1. Keep "Benten" shoe ($89)
These cute and comfortable canvas deck shoes are from Keep's debut Spring 2006 collection. Keep is the raddest new L.A.-based women's shoe & clothing company by Una Kim and Margot Jacobs. They make smart, unpatronizing designs in brilliant colorways that guys covet (like, they want their own pairs). These are perfect summer shoes–for the beach, roadtripping, hot summer barbeques, and late-night dance parties.

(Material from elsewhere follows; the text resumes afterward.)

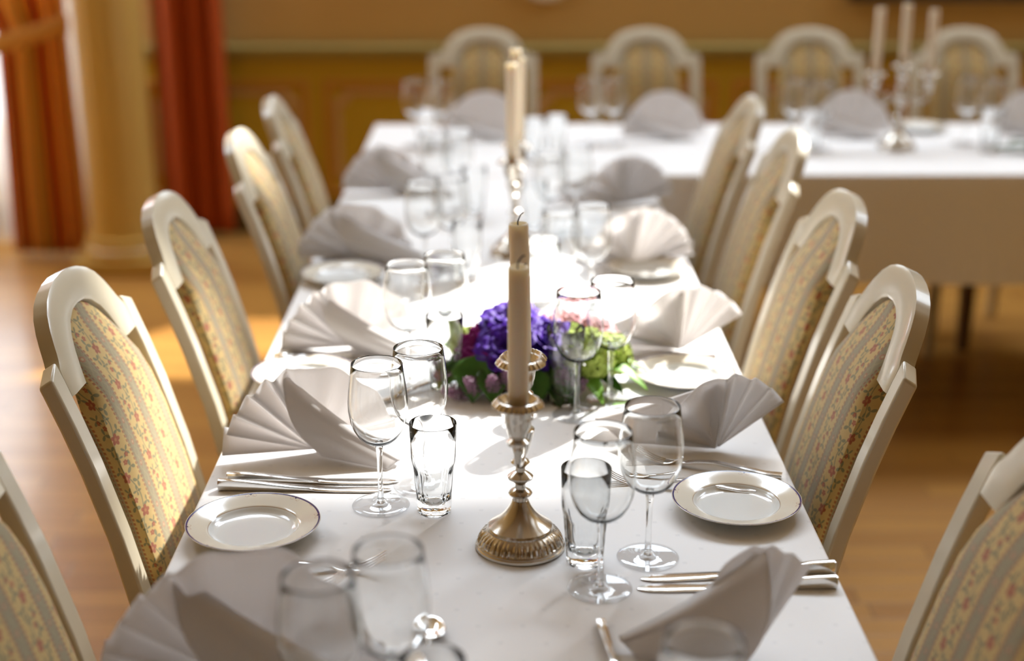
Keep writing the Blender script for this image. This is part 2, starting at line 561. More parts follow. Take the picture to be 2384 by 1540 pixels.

2. Lift Boys "Lift Boyz" 12" vinyl ($10)
Lift Boys is one of many solo projects by Yamataka Eye of The Boredoms. This 12", pressed by Brown Sounds in conjunction with his solo art show at Gavin Brown's Passerby Gallery in NYC last year, is Eye's second release under this name, and falls sonically along the lines of his DJ Pica Pica Pica mixtape. Here he re-edits different disco/house tracks, adding his own saturated bursts and layers of sound to create four intoxicatingly fun dance tracks with crazy rooster crows, whistles, and call-and-response parts.

3. Mark Leckey 7 Windmill Street W1 ($35)
This book by British artist/musician Mark Leckey (published by Switzerland's JRP Ringier) covers his diverse body of work and creative interests, including dancehall/club culture, urban history, and 19th-century aesthetes. What results are stunning sculptural soundsystems through which he blasts his own dubplates; one such installation musically traces a walk along the perimeter of London's Soho. Also check his 1999 film Fiorucci Made Me Hardcore.